-- Stated goal --
Keep pictures out. Copy exactly the lines from the one containing "Generate a Blender" to the one containing "wb.inputs['Strength'].default_value = 1.35", endpoints included.

-- Data listing --
= = = = =

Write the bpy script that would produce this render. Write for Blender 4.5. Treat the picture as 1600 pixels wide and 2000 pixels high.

= = = = =

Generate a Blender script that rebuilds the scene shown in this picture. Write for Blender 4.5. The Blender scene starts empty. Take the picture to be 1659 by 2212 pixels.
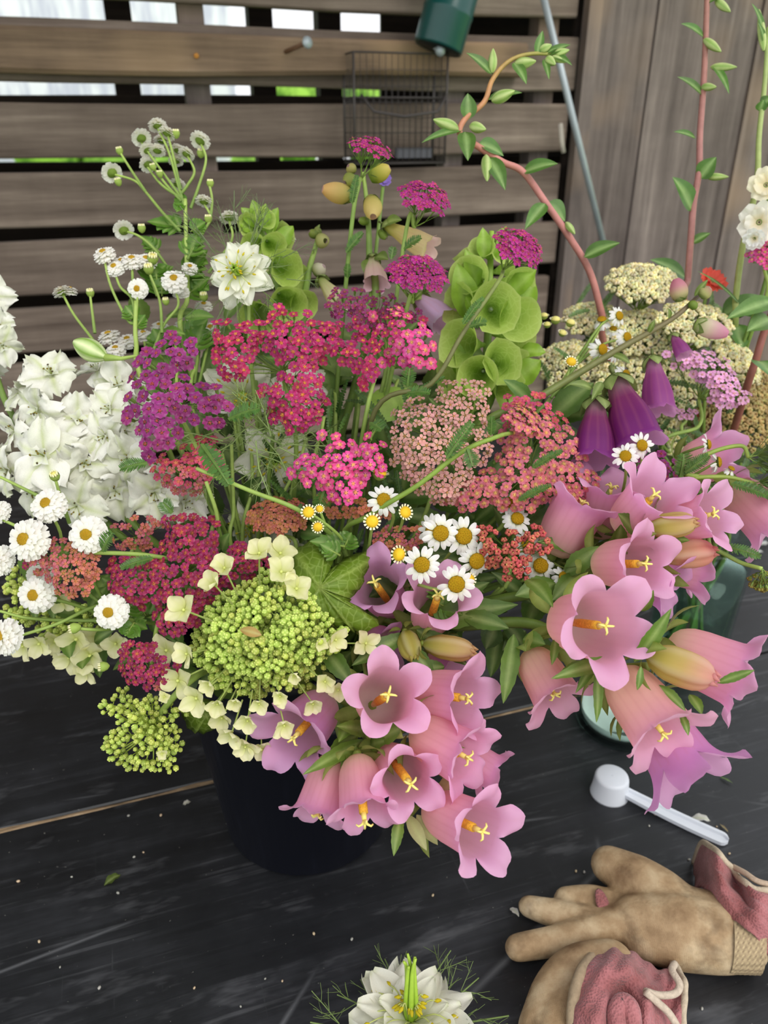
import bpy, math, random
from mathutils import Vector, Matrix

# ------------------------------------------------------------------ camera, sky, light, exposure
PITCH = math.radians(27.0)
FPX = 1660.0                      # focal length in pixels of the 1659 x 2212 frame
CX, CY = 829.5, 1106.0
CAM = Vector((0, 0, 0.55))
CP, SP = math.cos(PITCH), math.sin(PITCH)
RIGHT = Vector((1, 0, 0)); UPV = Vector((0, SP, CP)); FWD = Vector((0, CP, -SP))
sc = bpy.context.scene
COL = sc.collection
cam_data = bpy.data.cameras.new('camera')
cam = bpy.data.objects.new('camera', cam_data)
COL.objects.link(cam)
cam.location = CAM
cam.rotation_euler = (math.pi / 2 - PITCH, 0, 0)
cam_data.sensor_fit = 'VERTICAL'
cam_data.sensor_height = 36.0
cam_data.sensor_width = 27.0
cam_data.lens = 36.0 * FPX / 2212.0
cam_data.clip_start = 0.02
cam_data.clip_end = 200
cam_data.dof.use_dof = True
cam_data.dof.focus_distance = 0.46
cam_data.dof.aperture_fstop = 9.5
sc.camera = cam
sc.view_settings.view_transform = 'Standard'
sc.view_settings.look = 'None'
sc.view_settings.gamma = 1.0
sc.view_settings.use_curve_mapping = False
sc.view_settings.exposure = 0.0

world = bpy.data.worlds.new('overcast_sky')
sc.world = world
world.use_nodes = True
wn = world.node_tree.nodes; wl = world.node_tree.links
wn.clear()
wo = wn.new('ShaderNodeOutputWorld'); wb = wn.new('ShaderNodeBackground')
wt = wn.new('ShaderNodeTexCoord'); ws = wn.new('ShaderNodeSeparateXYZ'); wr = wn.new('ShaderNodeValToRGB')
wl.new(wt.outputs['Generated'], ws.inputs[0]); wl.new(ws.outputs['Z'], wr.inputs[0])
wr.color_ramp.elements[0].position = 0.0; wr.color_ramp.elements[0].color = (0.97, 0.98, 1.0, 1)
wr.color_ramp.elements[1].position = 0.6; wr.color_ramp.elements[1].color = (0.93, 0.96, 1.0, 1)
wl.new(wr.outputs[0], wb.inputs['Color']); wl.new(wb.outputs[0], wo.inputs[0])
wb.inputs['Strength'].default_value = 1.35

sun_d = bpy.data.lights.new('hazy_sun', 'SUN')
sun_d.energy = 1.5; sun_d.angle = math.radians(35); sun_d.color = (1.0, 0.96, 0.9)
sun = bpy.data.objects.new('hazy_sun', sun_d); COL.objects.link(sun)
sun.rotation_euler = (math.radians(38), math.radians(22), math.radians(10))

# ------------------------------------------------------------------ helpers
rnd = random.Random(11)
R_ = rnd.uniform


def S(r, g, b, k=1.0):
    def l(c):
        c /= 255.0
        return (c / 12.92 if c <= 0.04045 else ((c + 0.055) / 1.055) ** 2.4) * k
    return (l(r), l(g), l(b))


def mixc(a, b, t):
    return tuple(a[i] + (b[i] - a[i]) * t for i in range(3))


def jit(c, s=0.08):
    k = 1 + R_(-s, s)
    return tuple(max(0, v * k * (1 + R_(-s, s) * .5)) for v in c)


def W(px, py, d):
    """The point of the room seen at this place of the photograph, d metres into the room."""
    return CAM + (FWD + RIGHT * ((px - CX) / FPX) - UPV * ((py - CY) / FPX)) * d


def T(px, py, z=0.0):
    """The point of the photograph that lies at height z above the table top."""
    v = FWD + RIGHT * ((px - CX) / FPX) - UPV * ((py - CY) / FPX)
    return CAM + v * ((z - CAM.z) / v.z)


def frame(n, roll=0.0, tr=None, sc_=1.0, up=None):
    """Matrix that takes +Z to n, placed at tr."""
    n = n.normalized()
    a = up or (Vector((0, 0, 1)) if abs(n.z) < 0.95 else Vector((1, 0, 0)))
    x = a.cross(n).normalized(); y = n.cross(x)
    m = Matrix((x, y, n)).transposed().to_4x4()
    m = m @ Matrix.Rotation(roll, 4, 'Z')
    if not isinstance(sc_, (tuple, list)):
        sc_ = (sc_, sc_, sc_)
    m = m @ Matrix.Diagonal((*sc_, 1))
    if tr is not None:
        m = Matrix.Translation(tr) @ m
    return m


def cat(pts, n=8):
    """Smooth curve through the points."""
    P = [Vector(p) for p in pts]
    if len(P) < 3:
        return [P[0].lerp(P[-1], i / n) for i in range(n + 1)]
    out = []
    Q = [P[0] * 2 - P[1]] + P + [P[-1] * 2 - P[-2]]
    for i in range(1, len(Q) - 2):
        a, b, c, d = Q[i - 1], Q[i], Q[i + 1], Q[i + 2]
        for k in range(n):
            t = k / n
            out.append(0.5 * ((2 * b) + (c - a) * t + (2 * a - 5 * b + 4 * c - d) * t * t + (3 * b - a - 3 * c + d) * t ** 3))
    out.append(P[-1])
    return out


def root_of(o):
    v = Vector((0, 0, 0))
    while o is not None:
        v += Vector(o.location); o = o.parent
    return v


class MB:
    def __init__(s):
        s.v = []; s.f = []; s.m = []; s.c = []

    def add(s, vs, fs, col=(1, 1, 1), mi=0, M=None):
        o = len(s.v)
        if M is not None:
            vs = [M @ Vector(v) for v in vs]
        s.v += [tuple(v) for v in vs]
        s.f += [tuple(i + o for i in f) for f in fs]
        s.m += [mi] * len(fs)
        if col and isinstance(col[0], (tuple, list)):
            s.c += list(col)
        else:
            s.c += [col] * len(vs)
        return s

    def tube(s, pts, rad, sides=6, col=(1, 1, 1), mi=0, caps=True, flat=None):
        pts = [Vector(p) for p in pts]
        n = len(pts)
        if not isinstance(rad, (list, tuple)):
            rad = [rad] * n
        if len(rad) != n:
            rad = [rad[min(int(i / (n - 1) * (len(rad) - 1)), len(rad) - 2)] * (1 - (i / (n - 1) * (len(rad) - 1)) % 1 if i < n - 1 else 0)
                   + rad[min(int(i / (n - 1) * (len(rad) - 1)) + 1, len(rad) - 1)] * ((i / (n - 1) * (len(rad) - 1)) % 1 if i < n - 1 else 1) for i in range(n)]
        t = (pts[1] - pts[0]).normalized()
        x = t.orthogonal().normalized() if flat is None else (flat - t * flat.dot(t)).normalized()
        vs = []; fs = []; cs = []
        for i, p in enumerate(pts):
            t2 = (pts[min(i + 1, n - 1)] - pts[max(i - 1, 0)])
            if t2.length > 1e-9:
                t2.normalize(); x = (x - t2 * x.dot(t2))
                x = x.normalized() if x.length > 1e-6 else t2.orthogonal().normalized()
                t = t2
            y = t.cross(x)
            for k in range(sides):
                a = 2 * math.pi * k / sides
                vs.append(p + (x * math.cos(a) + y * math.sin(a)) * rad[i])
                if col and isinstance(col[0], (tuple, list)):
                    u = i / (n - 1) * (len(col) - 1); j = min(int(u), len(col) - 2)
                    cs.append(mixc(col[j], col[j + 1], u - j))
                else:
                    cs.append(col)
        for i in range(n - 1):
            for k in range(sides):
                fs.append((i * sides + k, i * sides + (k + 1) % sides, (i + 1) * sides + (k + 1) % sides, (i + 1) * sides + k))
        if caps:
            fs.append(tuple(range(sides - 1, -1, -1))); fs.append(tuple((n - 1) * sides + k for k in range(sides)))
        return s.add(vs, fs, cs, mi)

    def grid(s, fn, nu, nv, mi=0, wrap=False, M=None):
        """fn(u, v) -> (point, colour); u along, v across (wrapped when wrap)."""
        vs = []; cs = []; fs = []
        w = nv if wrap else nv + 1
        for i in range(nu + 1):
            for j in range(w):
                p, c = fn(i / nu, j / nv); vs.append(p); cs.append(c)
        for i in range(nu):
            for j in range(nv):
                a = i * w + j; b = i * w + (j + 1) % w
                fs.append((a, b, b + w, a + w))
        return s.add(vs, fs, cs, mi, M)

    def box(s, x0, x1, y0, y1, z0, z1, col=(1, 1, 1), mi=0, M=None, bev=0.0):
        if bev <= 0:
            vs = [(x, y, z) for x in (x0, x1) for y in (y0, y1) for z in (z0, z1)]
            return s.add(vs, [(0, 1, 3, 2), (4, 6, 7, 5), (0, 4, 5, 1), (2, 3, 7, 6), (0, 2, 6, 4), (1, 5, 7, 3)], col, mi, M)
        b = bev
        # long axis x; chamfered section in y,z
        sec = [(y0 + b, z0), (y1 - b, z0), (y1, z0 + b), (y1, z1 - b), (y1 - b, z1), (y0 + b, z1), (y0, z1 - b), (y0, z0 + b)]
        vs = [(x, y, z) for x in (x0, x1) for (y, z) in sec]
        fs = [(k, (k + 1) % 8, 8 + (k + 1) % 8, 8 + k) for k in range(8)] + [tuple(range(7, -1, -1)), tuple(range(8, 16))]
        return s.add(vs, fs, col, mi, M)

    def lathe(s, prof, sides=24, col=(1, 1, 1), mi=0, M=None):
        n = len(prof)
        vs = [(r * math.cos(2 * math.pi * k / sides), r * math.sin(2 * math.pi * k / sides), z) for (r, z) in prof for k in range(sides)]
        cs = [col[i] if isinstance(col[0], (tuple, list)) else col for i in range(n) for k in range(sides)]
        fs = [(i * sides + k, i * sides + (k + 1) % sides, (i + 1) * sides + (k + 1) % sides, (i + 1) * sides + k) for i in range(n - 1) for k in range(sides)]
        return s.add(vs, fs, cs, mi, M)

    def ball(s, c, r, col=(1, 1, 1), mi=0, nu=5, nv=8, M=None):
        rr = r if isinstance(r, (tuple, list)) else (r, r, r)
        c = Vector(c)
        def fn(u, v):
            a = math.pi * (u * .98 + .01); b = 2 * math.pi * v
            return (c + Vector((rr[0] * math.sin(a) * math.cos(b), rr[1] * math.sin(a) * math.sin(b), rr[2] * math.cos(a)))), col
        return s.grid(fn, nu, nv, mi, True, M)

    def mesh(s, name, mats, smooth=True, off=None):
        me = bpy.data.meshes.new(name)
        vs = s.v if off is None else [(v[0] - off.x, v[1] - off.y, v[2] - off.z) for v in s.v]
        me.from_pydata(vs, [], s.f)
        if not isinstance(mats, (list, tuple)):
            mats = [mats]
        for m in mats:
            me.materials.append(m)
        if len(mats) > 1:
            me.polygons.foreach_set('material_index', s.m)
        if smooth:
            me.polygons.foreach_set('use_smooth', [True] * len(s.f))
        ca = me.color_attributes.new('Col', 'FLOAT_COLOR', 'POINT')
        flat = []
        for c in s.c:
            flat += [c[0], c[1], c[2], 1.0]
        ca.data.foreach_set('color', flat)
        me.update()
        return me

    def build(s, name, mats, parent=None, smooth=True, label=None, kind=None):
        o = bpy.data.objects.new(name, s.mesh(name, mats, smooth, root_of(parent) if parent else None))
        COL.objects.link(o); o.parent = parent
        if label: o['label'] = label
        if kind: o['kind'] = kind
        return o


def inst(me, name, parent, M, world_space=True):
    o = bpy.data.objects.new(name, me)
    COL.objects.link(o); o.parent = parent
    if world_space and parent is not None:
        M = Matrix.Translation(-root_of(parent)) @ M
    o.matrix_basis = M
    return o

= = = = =

-- The output --
Generate a Blender script that rebuilds the scene shown in this picture. Write for Blender 4.5. The Blender scene starts empty. Take the picture to be 1659 by 2212 pixels.
import bpy, math, random
from mathutils import Vector, Matrix

# ------------------------------------------------------------------ camera, sky, light, exposure
PITCH = math.radians(27.0)
FPX = 1660.0                      # focal length in pixels of the 1659 x 2212 frame
CX, CY = 829.5, 1106.0
CAM = Vector((0, 0, 0.55))
CP, SP = math.cos(PITCH), math.sin(PITCH)
RIGHT = Vector((1, 0, 0)); UPV = Vector((0, SP, CP)); FWD = Vector((0, CP, -SP))
sc = bpy.context.scene
COL = sc.collection
cam_data = bpy.data.cameras.new('camera')
cam = bpy.data.objects.new('camera', cam_data)
COL.objects.link(cam)
cam.location = CAM
cam.rotation_euler = (math.pi / 2 - PITCH, 0, 0)
cam_data.sensor_fit = 'VERTICAL'
cam_data.sensor_height = 36.0
cam_data.sensor_width = 27.0
cam_data.lens = 36.0 * FPX / 2212.0
cam_data.clip_start = 0.02
cam_data.clip_end = 200
cam_data.dof.use_dof = True
cam_data.dof.focus_distance = 0.46
cam_data.dof.aperture_fstop = 9.5
sc.camera = cam
sc.view_settings.view_transform = 'Standard'
sc.view_settings.look = 'None'
sc.view_settings.gamma = 1.0
sc.view_settings.use_curve_mapping = False
sc.view_settings.exposure = 0.0

world = bpy.data.worlds.new('overcast_sky')
sc.world = world
world.use_nodes = True
wn = world.node_tree.nodes; wl = world.node_tree.links
wn.clear()
wo = wn.new('ShaderNodeOutputWorld'); wb = wn.new('ShaderNodeBackground')
wt = wn.new('ShaderNodeTexCoord'); ws = wn.new('ShaderNodeSeparateXYZ'); wr = wn.new('ShaderNodeValToRGB')
wl.new(wt.outputs['Generated'], ws.inputs[0]); wl.new(ws.outputs['Z'], wr.inputs[0])
wr.color_ramp.elements[0].position = 0.0; wr.color_ramp.elements[0].color = (0.97, 0.98, 1.0, 1)
wr.color_ramp.elements[1].position = 0.6; wr.color_ramp.elements[1].color = (0.93, 0.96, 1.0, 1)
wl.new(wr.outputs[0], wb.inputs['Color']); wl.new(wb.outputs[0], wo.inputs[0])
wb.inputs['Strength'].default_value = 1.35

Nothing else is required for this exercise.